Помимо собственно корреляционного круга, ограничивающего доступ к реальности, в состав корреляционизма также входит второй компонент, который Мейясу называет корреляционной фактичностью: утверждение о том, что сама по себе корреляция не является чем-то необходимым, а носит контингентный характер, то есть представляет собой некий «случайный факт» мира. Фактичность позволяет Мейясу определить силу корреляционизма, задействованного в той или иной философии, и вывести «спектр» (как называет его Харман[11]) возможных философских позиций. Его края образуют наивный реализм и абсолютный идеализм, а середину – корреляционизм в собственном смысле слова: слабый и сильный. В слабой версии сохраняется существование независимой реальности: например, вещь в себе для нашего познания недоступна, однако она по крайней мере мыслима, и мы вполне способны описать универсальные условия субъективности или инстанции, опосредующей наш доступ к миру (Кант). Согласно сильной его разновидности, в свою очередь, вещь в себе как непознаваема, так и немыслима, о ней попросту бессмысленно говорить. Мы заперты в корреляции «человек – мир» и можем лишь только описывать универсальные условия субъективности, не будучи при этом способными объяснить, почему условия таковы, каковы они есть (Гуссерль, ранний Витгенштейн, Хабермас). В предельной версии сильный корреляционизм утверждает, что мы неспособны даже на такое описание, поскольку условия работы опосредующей инстанции исторически контингенты и верны лишь в отношении определенных культур (Хайдеггер, поздний Витгенштейн, постмодернизм)[12].

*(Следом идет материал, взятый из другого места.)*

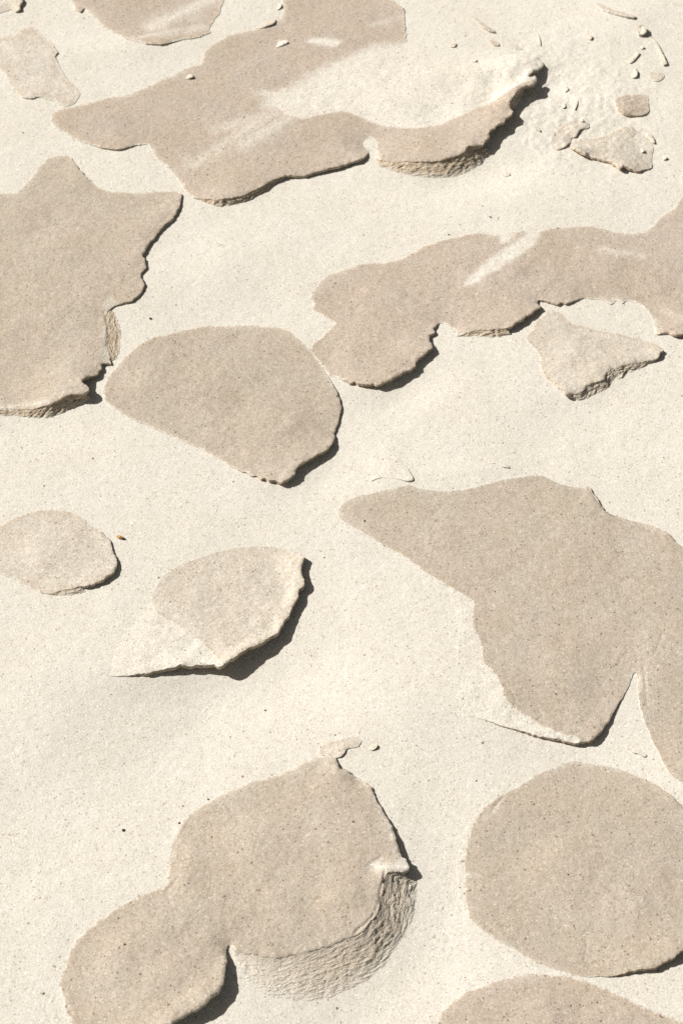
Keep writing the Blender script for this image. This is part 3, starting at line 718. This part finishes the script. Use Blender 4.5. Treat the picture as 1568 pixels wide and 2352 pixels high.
chip('thin upright splinter in the top right, above the jagged tip', [(1232,75,.2),(1235,76,.7),(1239,92,1.0),(1241,104,.7),(1238,103,.8),(1234,88,.7)], mat=M_GREY)
chip('pinkish crumb left of the rosy oval flake', [(1030,101,.4),(1040,98,.7),(1048,100,.7),(1044,106,1.2),(1034,107,1)], mat=M_PINK)
chip('triangular orange flake resting on the pale drift beside the jagged tip', [(1138,143,.6),(1150,138,.9),(1163,139,1.4),(1160,155,1.6),(1154,170,1.4),(1152,186,1.3),(1142,180,.9),(1133,170,.7),(1140,158,.6)], mat=M_FAINT)
chip('small curled crumb below the triangular orange flake', [(1124,214,.3),(1132,212,.6),(1140,203,.9),(1144,205,1.8),(1142,212,2),(1132,218,1.5)], mat=M_FAINT)
chip('little pale curl left of the triangular orange flake', [(1080,136,.3),(1087,134,.5),(1094,137,.8),(1091,141,1),(1083,140,.7)], mat=M_FAINT)
chip('slanted rosy splinter on the pale drift in the middle of the long top crust', [(936,243,.3),(944,235,.5),(951,230,.8),(951,235,1),(942,243,.9)], mat=M_PINK)
chip('flat grey sliver below the jagged tip, slanting down right', [(1212,277,.1),(1222,282,.5),(1236,293,.8),(1240,301,1.2),(1230,297,1.2),(1220,287,.7)], mat=M_GREY)
chip('faint square flake on bare sand below the banked end of the long top crust', [(1154,396,.2),(1168,394,.4),(1171,402,.6),(1156,406,.5)], mat=M_FAINT)
chip('soft grey crumb standing upright right of the jagged tip', [(1317,231,.2),(1326,231,.7),(1324,243,1.1),(1320,252,1),(1314,248,.4)], mat=M_GREY)
chip('tiny pale curl left of the soft grey crumb', [(1290,240,.2),(1296,238,.8),(1298,244,1.2),(1292,248,1.2)], mat=M_FAINT)
chip('pale curl right of the jagged tip, level with it', [(1292,200,.2),(1300,197,.7),(1305,204,1.1),(1297,210,1.2)], mat=M_FAINT)
chip('small brown crumb in the top right, inside the broken arc of slivers', [(1346,82,.5),(1352,79,1.4),(1358,83,1.6),(1356,89,1.4),(1350,88,.8)], mat=M_PINK, rough=.4)
chip('long ragged sliver at the top right, start of the broken arc', [(1368,8,.3),(1382,9,.7),(1400,18,.9),(1420,25,1),(1440,31,1),(1458,36,1.2),(1454,40,1.8),(1440,38,2),(1420,34,1.6),(1402,29,1.8),(1386,24,1.6),(1372,15,1.6)], mat=M_FAINT)
chip('dark rough lump at the bend of the broken arc in the top right', [(1462,68,.6),(1466,60,2.2),(1474,56,2.6),(1481,62,2.6),(1483,72,2.4),(1476,78,1.8),(1466,78,1.4)], mat=M_GREY, rough=1.2, name='crust_lump', cat='lump')
chip('slim grey sliver curving down the right side of the broken arc', [(1489,83,.2),(1500,86,.8),(1509,100,1.4),(1518,118,1.7),(1527,136,1.8),(1531,146,1.6),(1523,149,1.6),(1519,143,1.2),(1513,124,.8),(1500,100,.4)], mat=M_GREY)
chip('dark crumb left of the slim grey sliver', [(1468,108,.4),(1474,105,1.2),(1478,108,1.4),(1472,112,1)], mat=M_GREY, rough=.5)
chip('ragged pale splinter slanting down left, inside the broken arc', [(1438,142,.3),(1444,133,.5),(1454,128,.7),(1460,119,1),(1468,121,1.3),(1462,130,1.2),(1455,139,1.3),(1446,145,1)], mat=M_FAINT)
chip('rounded grey crumb standing on sand above the small rosy crust', [(1453,160,.6),(1460,158,1.4),(1464,164,1.8),(1461,174,1.8),(1454,178,1.4),(1448,177,.6)], mat=M_GREY, rough=.4)
chip('flat rosy flake at the lower end of the broken arc', [(1484,168,.2),(1500,165,.4),(1520,168,.4),(1523,178,.4),(1510,186,.7),(1498,185,.7),(1488,176,.4)], mat=M_FAINT)
chip('tiny brown crumb above the faint tan crust in the upper right', [(1331,273,.6),(1336,272,1.4),(1338,277,1.5),(1333,279,1)], mat=M_GREY)
chip('dark crumb lying on the pitted end of the thin pitted crust', [(1468,343,1.2),(1474,341,2),(1478,346,2.2),(1472,350,1.6)], mat=M_GREY, rough=.5)
chip('tan curl at the right end of the thin pitted crust, behind its pits', [(1480,302,.5),(1490,304,1.2),(1500,318,1.3),(1503,328,1.4),(1494,326,1),(1484,312,.7)], mat=M_FAINT)
chip('lone dark crumb near the right edge, beyond the thin pitted crust', [(1519,360,.4),(1524,357,1.4),(1529,361,1.6),(1524,366,1.2)], mat=M_GREY, rough=.6)
chip('dark flake cut by the right edge, above the wide crust', [(1564,400,.8),(1575,396,2.2),(1590,410,2.4),(1575,422,2.4),(1564,416,2.2)], mat=M_GREY)
chip('pale raised flap of sand above the pointed end of the largest crust', [(852,1098,.1),(858,1070,-.2),(864,1020,.1),(880,1022,.4),(905,1045,.5),(935,1075,.5),(948,1100,.9),(938,1104,1.1),(925,1103,.7),(900,1098,.2),(880,1096,.3),(865,1099,.9),(852,1104,.9)],
     mat=M_FAINT, allpale=True, name='sand_flap', cat='flap', group='flaps of pale sand', step=.5)
chip('long thin flap of pale sand above the top edge of the largest crust', [(1062,1056,-.1),(1080,1049,.2),(1105,1049,.4),(1150,1057,.5),(1190,1072,.4),(1235,1088,.1),(1200,1086,-.1),(1172,1074,.4),(1166,1073,1.4),(1152,1071,1.2),(1136,1064,.6),(1110,1066,-.2),(1080,1066,-.3)],
     mat=M_FAINT, allpale=True, name='sand_flap', cat='flap', group='flaps of pale sand', step=.5)
chip('short curled flake of pale sand right of the pale rounded crust', [(842,1722,-.2),(848,1712,.2),(860,1708,.6),(866,1711,1),(864,1716,1.3),(854,1722,1)], mat=M_FAINT, name='sand_flap', cat='flap', group='flaps of pale sand', step=.35)
chip('wavy sliver of pale sand between the largest crust and the round one below it', [(1414,1708,-.2),(1430,1706,.3),(1450,1712,.5),(1470,1722,.5),(1484,1734,.3),(1478,1738,.8),(1462,1730,1.1),(1455,1729,1.1),(1440,1720,.9),(1425,1714,.6)],
     mat=M_FAINT, allpale=True, name='sand_flap', cat='flap', group='flaps of pale sand', step=.35)
chip('little pale flap just off the right tip of the long top crust', [(1196,184,5.2),(1206,180,6),(1220,182,6.4),(1214,190,6.6),(1204,194,6.2)], mat=M_FAINT, name='sand_flap', cat='flap', group='flaps of pale sand')

# ------------------------------------------------------------------ a seed and loose dark grains
def seed():
    import bmesh
    x, y = ground(277, 1236)
    base = Vector((float(x), float(y), float(relief(x, y))))
    root = bpy.data.objects.new('seed', None); scene.collection.objects.link(root)
    root.location = base; root.rotation_euler = (0, 0, math.radians(-22)); root.empty_display_size = 0.003
    def body(name, cx, r, L, mat, sx=0):
        bm = bmesh.new(); bmesh.ops.create_uvsphere(bm, u_segments=24, v_segments=14, radius=1.0)
        for v in bm.verts:
            t = v.co.x; k = 1-0.28*max(0, t)**2
            v.co = Vector((cx + t*L, v.co.y*r*k, v.co.z*r*0.85*k + r*0.75 + 0.00008*math.sin(9*t)))
        for f in bm.faces: f.smooth = True
        me = bpy.data.meshes.new(name); bm.to_mesh(me); bm.free()
        return link(name, me, mat, root)
    a = mat_plain('golden_husk', (0.42, 0.25, 0.09), 0.35); b = mat_plain('brown_husk', (0.07, 0.04, 0.02), 0.5)
    body('husk', -0.0003, 0.00078, 0.0016, a); body('tip', 0.0012, 0.0006, 0.0009, b)
    tagit(root, 'tiny golden seed with a brown tip, lying on bare sand beside the small oval crust', 'seed')
seed()

def pebble(px, py, r, c, label, group=None, sd=0):
    import bmesh
    x, y = ground(px, py)
    bm = bmesh.new(); bmesh.ops.create_icosphere(bm, subdivisions=3, radius=1.0)
    rr = random.Random(sd); ax = [rr.uniform(.7, 1.3) for _ in range(2)] + [rr.uniform(.5, .8)]
    for v in bm.verts:
        k = 1 + 0.18*math.sin(3*v.co.x+sd) * math.cos(4*v.co.y+2*sd) + 0.1*math.sin(7*v.co.z + sd)
        v.co = Vector((v.co.x*ax[0]*r*k, v.co.y*ax[1]*r*k, v.co.z*ax[2]*r*k + r*.35))
    me = bpy.data.meshes.new('dark_grain'); bm.to_mesh(me); bm.free()
    o = link('dark_grain', me, c); o.rotation_euler = (0, 0, rr.uniform(0, 6.28))
    top = 0.0
    if (px, py) == (244, 2235): top = 0.003
    o.location = (float(x), float(y), float(relief(x, y)) + top)
    tagit(o, label, 'grain', group)
GD = mat_plain('dark_mineral', (0.035, 0.028, 0.024)); GR = mat_plain('red_mineral', (0.13, 0.045, 0.03))
pebble(244, 2234, .00055, GD, 'black grain on the lower left lobe of the two-lobed crust', 'dark grains of sand', 1)
pebble(284, 1907, .00045, GD, 'black grain on bare sand left of the two-lobed crust', 'dark grains of sand', 2)
pebble(609, 1632, .0004, GR, 'red-brown grain on bare sand, below right of the long black shadow', 'dark grains of sand', 3)
pebble(478, 1836, .0004, GD, 'black grain at the upper left margin of the two-lobed crust', 'dark grains of sand', 4)
pebble(412, 1891, .0004, GR, 'dark red grain touching the left margin of the two-lobed crust', 'dark grains of sand', 5)
pebble(346, 732, .0005, GD, 'black grain on sand between the big left crust and the rounded one', 'dark grains of sand', 6)
pebble(1125, 499, .0005, GD, 'black grain on the wide sand above the crust with the pale streak', 'dark grains of sand', 7)
pebble(1030, 539, .0004, GD, 'dark grain just above the top edge of the crust with the pale streak', 'dark grains of sand', 8)
pebble(53, 305, .0004, GR, 'red-brown grain on sand left of the tip of the long top crust', 'dark grains of sand', 9)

Корреляционизм, выглядящий убедительно, логично и беспощадно, предположительно представляет собой ядро возражения против любого реализма со времен немецкого идеализма. Он действует безотказно против любой попытки реанимировать естественную установку с ее прямой направленностью на реальность. Исследовались ли социальные структуры, или частные онтологии, или этика – мысль изучала их в призме инстанции корреляции мышления и мира. Этот пункт обязательного прохождения, подобно гравитирующей массе, властно стягивал на себя пространство мыслимого, и запрещал прямое исследование реальности (мира, природы, Абсолюта) в обход него, то есть такое, которое бы не сдерживалось устанавливаемыми его инстанциями границами доступного. В разных философских проектах роль инстанций играли опыт, язык, социальные структуры, знаки, дискурс, культура и т. д. Так оформился консенсус, покончивший с натурфилософией: философия как критическое предприятие исследует условия данности вещей, область же прямого постижения реальности отдается естественным наукам (вместе с тем возможность подобного постижения оставалась проблемой, поэтому естественная установка, объединяющая естественные науки и обыденное сознание, квалифицировалась как нерефлексивная и даже «наивная», что изначально затрудняло работу философии с результатами наук, это затруднение и фиксирует аргумент о доисторическом, предложенный Мейясу). В итоге философия, отделенная от реальности самой по себе критическим запретом, замкнулась в узком круге занятий этикой, языком, политическими и социальными вопросами.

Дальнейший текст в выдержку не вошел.